Consider how, by trivializing and marginalizing an entire body of work as unimportant, we are not paying attention to the trends that are manifesting in fanfiction. Think about the profound space fanfiction provides for representation of minority communities. Canonical books, comics and TV shows revolve around the white male. Fanfiction provides the space for a gay Clark Kent, a genderqueer Sherlock Holmes, a lesbian Nancy Drew or an asexual Harry Potter. Most mainstream blogs are cis-gender owned, but Tumblr has more out and proud gender-queer writers in fandoms than any other social media site.
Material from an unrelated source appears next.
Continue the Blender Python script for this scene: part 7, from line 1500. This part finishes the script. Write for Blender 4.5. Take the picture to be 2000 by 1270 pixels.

A short, superficial piece, but it's a relief to have someone somewhere calling these shenanigans what they are.

~

PBS Idea Channel gets it Absolutely Right about Trigger Warnings in the Classroom:



My favorite quote is "Academic trigger warnings aren't a shield or armor, they are a horn announcing the charge is coming." Yes. This.

~

I got a paper on recovering the history of women in the book trades accepted into next year's ASECS conference, which is back-to-back with PCA. This is only the second book history paper I've had accepted and the first one in the US, so I feel very happy (and relieved) about it.

~

Other news: I've joined a local writing group with some of the cool Tolkien people I met back in April, and we're meeting for the first time in a couple of weeks. I'm also very excited about that, though I haven't written anything creative in way too long. (I feel like a slacker, while fully aware that I have, in the past month, sent off two sets of book chapter revisions, finished half of a book chapter, and revised two outlines.) Because I like books on writing, I started reading The Maeve Binchy Writers' Club this afternoon to start thinking. That totally counts, right?